Passing multiple arrays to a function

Question

I have multiple arrays of various lenghts defined:

    int arr1[] = {1, 2, 3, 4};
    int arr2[] = {1, 3, 5, 7, 9};
    int arr3[] = {6, 8, 11, 5, 2, 3, 6};

I'm passing these to a function that will do something with each element inside of the array:

    void procesArr(int* array, int arrayLen) {
        for (int i = 0; i < arrayLen; i++) {
            // Do something, like print the value
            cout << "array[" << i << "]: " << array[i] << endl;
        }
    }

Then I can do:

    processArr(arr1);

Which results in:

    array[0]: 1
    array[1]: 2
    array[2]: 3
    array[3]: 4

But now I want to build a sequence of those individual arrays (the length of the sequence is not constant, can be from 2 to 5 individual arrays):

    int seq1[] = {*arr1, *arr2, ..., *arrN};

... and be able to pass that to a function that would do the same. However, without each array's length, a for loop would have no idea what the upper bound of each array is.

The end result I'd like is a function that will take the sequence as argument, then separate and process each individual array, separately. Essentially something like this:

    processSequence(seq1) {  // I think I need to include sizeof(seq1) here
        for (int s = 1; s < [length of seq1]; s++;) {
            // process each individual array
            for (int a = 1; a < [length of individual array]; a++) {
                cout << "seq1[" << s << "][" << a << "]: " << seq[s][a] << endl;
            }
        }
    }

And it would then produce something like:

    // First array
    seq1[0][0] = 1
    seq1[0][1] = 2
    seq1[0][2] = 3
    seq1[0][3] = 4
    // Second array
    seq1[1][0] = 1
    seq1[1][1] = 3
    seq1[1][2] = 5
    seq1[1][3] = 7
    seq1[1][4] = 9

This is where my lack of programming knowledge shows because I can't figure out how to do this.

Answer 1

(int* array, int arrayLen)

So we have three arrays of ints:

int arr1[] = {1, 2, 3, 4};
int arr2[] = {1, 3, 5, 7, 9};
int arr3[] = {6, 8, 11, 5, 2, 3, 6};

Then we can:

// Create an array of pointers to these arrays
// "Array of type" is implicitly converted to "pointer to type"
// Type `int[X]` is implicitly converted to `int*`
int *arrs[] = { arr1, arr2, arr3, };

// Create an array of lengths of the arrays inside
size_t arrslenin[] = { 4, 5, 7 };

// And we have the array of pointers has the length itself
size_t arrslen = 3;

Then we can pass it all to our function:

void processSequences1(int **arrs, size_t *arrslenin, size_t arrslen) {
    // iterate over elements in arrs
    for (size_t i = 0; i < arrslen; ++i) {
        // iterate over elements of the arrays inside arrs
        for (size_t j = 0; j < arrslenin[i]; ++j) {
            // print
            std::cout << "seq1[" << i << "][" << j << "]: " << arrs[i][j] << std::endl;
         }
     }
}

// call
processSequences(arrs, arrslenin, arrslen)

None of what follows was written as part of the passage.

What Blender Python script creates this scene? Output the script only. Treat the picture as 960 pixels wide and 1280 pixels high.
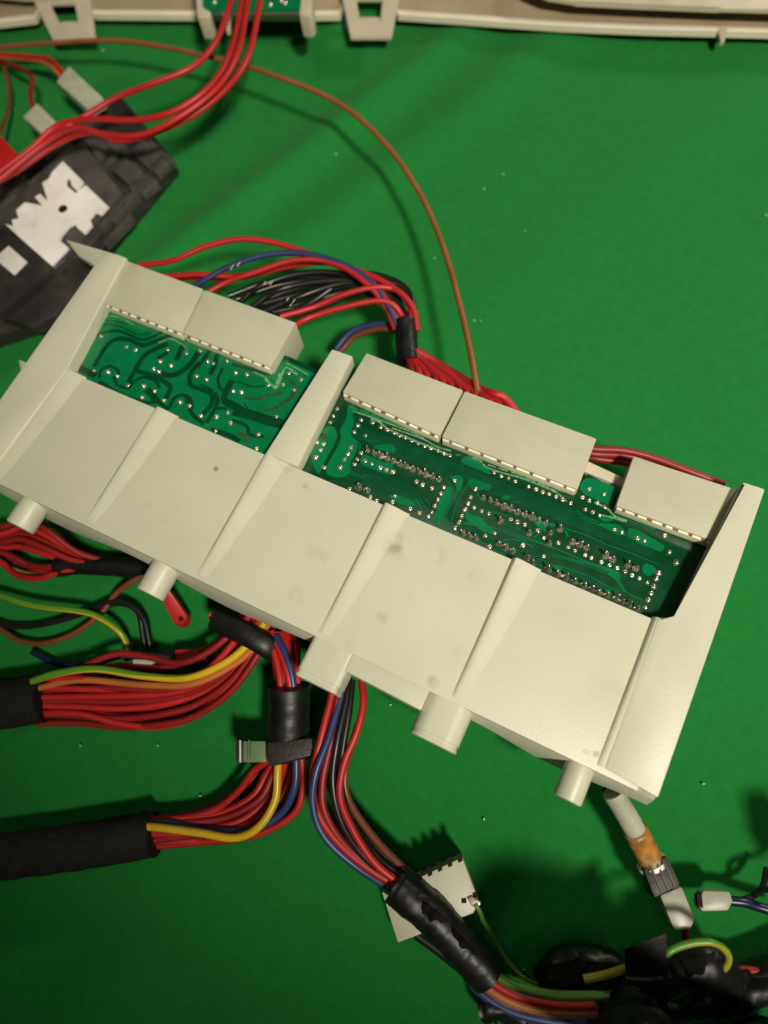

We can do the same with different structure - ie store the pointer with length together, in an object. Then pass array of these objects to our function. Ex. we can declare a "span" object that represents a span, a region in memory:

// it begs to write template<typename T> here
struct span {
    int *pnt;
    size_t len;

    // get size from type
    template<size_t N>
    span(int (&p)[N]) : pnt(p), len(N) {}

    // accessors
    size_t size() const { return len; }
    int* data() { return pnt; }
    int& operator[](size_t x) { return pnt[x]; }
};

Then create an array of spans:

span spans[3] = { span(arr1), span(arr2), span(arr3), };
size_t spanscnt = 3;

And pass it to our function:

void processSequences2(span *spans, size_t spanscnt) {
     // iterate over elements in spans array
     for (size_t i = 0; i < spanscnt; ++i) {
        // iterate over elements in the array inside spans[i]
        for (size_t j = 0; j < spans[i].size(); ++j) {
            // print
            std::cout << "seq1[" << i << "][" << j << "]: " << spans[i][j] << std::endl;
         }
     }
}

// call
processSequences(spans, spanscnt);

Or use STL and create ex. vector of vectors of ints (or use std::span from C++20, if available and use vector of spans). Below I use vector of vectors:

void processSequences3(std::vector<std::vector<int>> &v) {
     for (size_t i = 0; i < v.size(); ++i) {
        for (size_t j = 0; j < v[i].size(); ++j) {
            std::cout << "seq1[" << i << "][" << j << "]: " << v[i][j] << std::endl;
         }
     }
}

void f() {
    // note that values inside the arrays will be copied to vector
    std::vector<std::vector<int>> v = {
        std::vector<int>(arr1, arr1 + 4),
        std::vector<int>(arr2, arr2 + 5),
        std::vector<int>(arr3, arr3 + 7),
    };
    processSequences3(v);
}

Tested on tutorialspoint.

Answer 2

In c and c++ you pass an array as a printer to the first element. The callee has no idea of the size. As you have noticed, you have to pass the size along the pointer. Another approach is to pass a special value at the last element of the array. This is how the zero-terminated strings work. Yet another approach is to reserve the first few elements to store the array size. Or embed the array in a structure which also started the size.

In c++ stl this is all solved by the vector class, which wraps the array, managers the size, growing and reducing the size of the array and other concerns.

Therefore, in c++ don't use the naked raw array but use vectors.